### Provided data
BEGIN

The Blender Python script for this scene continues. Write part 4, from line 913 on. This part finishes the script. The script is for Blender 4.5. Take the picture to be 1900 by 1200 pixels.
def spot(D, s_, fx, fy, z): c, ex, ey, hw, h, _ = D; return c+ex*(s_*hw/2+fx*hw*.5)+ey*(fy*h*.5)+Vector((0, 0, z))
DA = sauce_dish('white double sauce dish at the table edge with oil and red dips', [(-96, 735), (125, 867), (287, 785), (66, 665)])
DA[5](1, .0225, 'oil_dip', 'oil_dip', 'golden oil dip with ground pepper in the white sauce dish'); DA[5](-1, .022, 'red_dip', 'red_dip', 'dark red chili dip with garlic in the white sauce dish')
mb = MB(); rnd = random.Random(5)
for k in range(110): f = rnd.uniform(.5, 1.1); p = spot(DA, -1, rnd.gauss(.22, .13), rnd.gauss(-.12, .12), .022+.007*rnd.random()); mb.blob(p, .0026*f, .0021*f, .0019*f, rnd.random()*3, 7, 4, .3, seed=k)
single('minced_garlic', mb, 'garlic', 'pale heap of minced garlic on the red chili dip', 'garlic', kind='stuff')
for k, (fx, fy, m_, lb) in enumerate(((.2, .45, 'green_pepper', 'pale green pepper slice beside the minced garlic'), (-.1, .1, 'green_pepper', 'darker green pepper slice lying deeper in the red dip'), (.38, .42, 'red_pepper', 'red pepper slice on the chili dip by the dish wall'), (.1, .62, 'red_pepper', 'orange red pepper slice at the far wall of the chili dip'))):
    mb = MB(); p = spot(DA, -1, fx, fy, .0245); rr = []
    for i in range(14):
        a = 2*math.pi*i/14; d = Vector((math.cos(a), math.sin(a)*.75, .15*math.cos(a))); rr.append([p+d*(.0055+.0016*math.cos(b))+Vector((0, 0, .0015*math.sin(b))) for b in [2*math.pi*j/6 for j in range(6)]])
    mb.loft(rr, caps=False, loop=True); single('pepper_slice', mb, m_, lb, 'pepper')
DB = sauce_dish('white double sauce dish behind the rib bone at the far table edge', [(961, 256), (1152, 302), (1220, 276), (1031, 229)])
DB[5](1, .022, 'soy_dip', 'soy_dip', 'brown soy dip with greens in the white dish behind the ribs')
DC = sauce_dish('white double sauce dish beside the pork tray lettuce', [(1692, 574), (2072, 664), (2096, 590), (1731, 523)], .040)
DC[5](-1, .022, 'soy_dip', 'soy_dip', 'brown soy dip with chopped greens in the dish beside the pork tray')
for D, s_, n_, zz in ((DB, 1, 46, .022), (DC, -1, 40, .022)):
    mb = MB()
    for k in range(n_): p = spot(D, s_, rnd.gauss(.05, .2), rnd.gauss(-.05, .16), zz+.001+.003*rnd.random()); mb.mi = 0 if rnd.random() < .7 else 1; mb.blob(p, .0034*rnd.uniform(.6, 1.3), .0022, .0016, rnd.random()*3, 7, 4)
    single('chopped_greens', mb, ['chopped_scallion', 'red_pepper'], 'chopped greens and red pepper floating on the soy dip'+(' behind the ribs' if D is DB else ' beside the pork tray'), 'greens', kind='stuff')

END

### Short problem
Restate the listing in full, word for word.

### Solution
The Blender Python script for this scene continues. Write part 4, from line 913 on. This part finishes the script. The script is for Blender 4.5. Take the picture to be 1900 by 1200 pixels.
def spot(D, s_, fx, fy, z): c, ex, ey, hw, h, _ = D; return c+ex*(s_*hw/2+fx*hw*.5)+ey*(fy*h*.5)+Vector((0, 0, z))
DA = sauce_dish('white double sauce dish at the table edge with oil and red dips', [(-96, 735), (125, 867), (287, 785), (66, 665)])
DA[5](1, .0225, 'oil_dip', 'oil_dip', 'golden oil dip with ground pepper in the white sauce dish'); DA[5](-1, .022, 'red_dip', 'red_dip', 'dark red chili dip with garlic in the white sauce dish')
mb = MB(); rnd = random.Random(5)
for k in range(110): f = rnd.uniform(.5, 1.1); p = spot(DA, -1, rnd.gauss(.22, .13), rnd.gauss(-.12, .12), .022+.007*rnd.random()); mb.blob(p, .0026*f, .0021*f, .0019*f, rnd.random()*3, 7, 4, .3, seed=k)
single('minced_garlic', mb, 'garlic', 'pale heap of minced garlic on the red chili dip', 'garlic', kind='stuff')
for k, (fx, fy, m_, lb) in enumerate(((.2, .45, 'green_pepper', 'pale green pepper slice beside the minced garlic'), (-.1, .1, 'green_pepper', 'darker green pepper slice lying deeper in the red dip'), (.38, .42, 'red_pepper', 'red pepper slice on the chili dip by the dish wall'), (.1, .62, 'red_pepper', 'orange red pepper slice at the far wall of the chili dip'))):
    mb = MB(); p = spot(DA, -1, fx, fy, .0245); rr = []
    for i in range(14):
        a = 2*math.pi*i/14; d = Vector((math.cos(a), math.sin(a)*.75, .15*math.cos(a))); rr.append([p+d*(.0055+.0016*math.cos(b))+Vector((0, 0, .0015*math.sin(b))) for b in [2*math.pi*j/6 for j in range(6)]])
    mb.loft(rr, caps=False, loop=True); single('pepper_slice', mb, m_, lb, 'pepper')
DB = sauce_dish('white double sauce dish behind the rib bone at the far table edge', [(961, 256), (1152, 302), (1220, 276), (1031, 229)])
DB[5](1, .022, 'soy_dip', 'soy_dip', 'brown soy dip with greens in the white dish behind the ribs')
DC = sauce_dish('white double sauce dish beside the pork tray lettuce', [(1692, 574), (2072, 664), (2096, 590), (1731, 523)], .040)
DC[5](-1, .022, 'soy_dip', 'soy_dip', 'brown soy dip with chopped greens in the dish beside the pork tray')
for D, s_, n_, zz in ((DB, 1, 46, .022), (DC, -1, 40, .022)):
    mb = MB()
    for k in range(n_): p = spot(D, s_, rnd.gauss(.05, .2), rnd.gauss(-.05, .16), zz+.001+.003*rnd.random()); mb.mi = 0 if rnd.random() < .7 else 1; mb.blob(p, .0034*rnd.uniform(.6, 1.3), .0022, .0016, rnd.random()*3, 7, 4)
    single('chopped_greens', mb, ['chopped_scallion', 'red_pepper'], 'chopped greens and red pepper floating on the soy dip'+(' behind the ribs' if D is DB else ' beside the pork tray'), 'greens', kind='stuff')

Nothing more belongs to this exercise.